Il disegno di Ruini ha certamente dato nuova linfa alla Chiesa italiana e rianimato varie sue componenti, anche con la capacità di anticipare temi sensibili che toccano oggi la coscienza pubblica. Tuttavia, come tutti i progetti di rilievo ha lasciato per strada non poche zone d’ombra e perplessità. La svolta culturale e identitaria in atto nella Chiesa può destare qualche preoccupazione in quel cattolicesimo sociale che da sempre è molto radicato nel Paese. Chi opera a questo livello si è un po’ sentito ai margini di un interesse ecclesiale che tende oggi a privilegiare altri campi e impegni.

Inoltre, in questo nuovo corso, alcuni gruppi e associazioni cattoliche sembrano più a rimorchio delle idee della gerarchia che capaci di darvi il proprio apporto e coniugarle secondo la propria sensibilità.
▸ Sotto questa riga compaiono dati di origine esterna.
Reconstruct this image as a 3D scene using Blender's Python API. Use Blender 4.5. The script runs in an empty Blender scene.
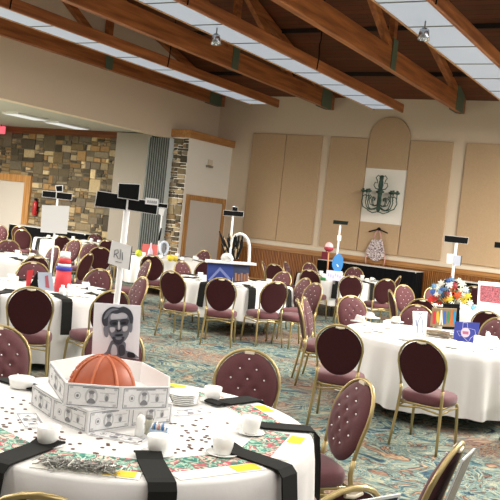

Ancora, si avverte un certo distacco tra l’elaborazione progettuale del vertice della Chiesa italiana e ciò che si vive e si sente nelle chiese locali, alle prese con altre istanze e questioni. Infine, il protagonismo della Chiesa nel dibattito pubblico avviene in una stagione in cui il cattolicesimo politico tocca il suo minimo storico, come le recenti elezioni hanno evidenziato. Parte del mondo cattolico è impegnato in battaglie pubbliche, ma rischia di perdere il contatto con la gente comune o la capacità di rappresentarla. Non mancano dunque le sfide per la Chiesa italiana del dopo Ruini. Forse si è aperta una stagione diversa, che richiede un nuovo leader che la sappia interpretare.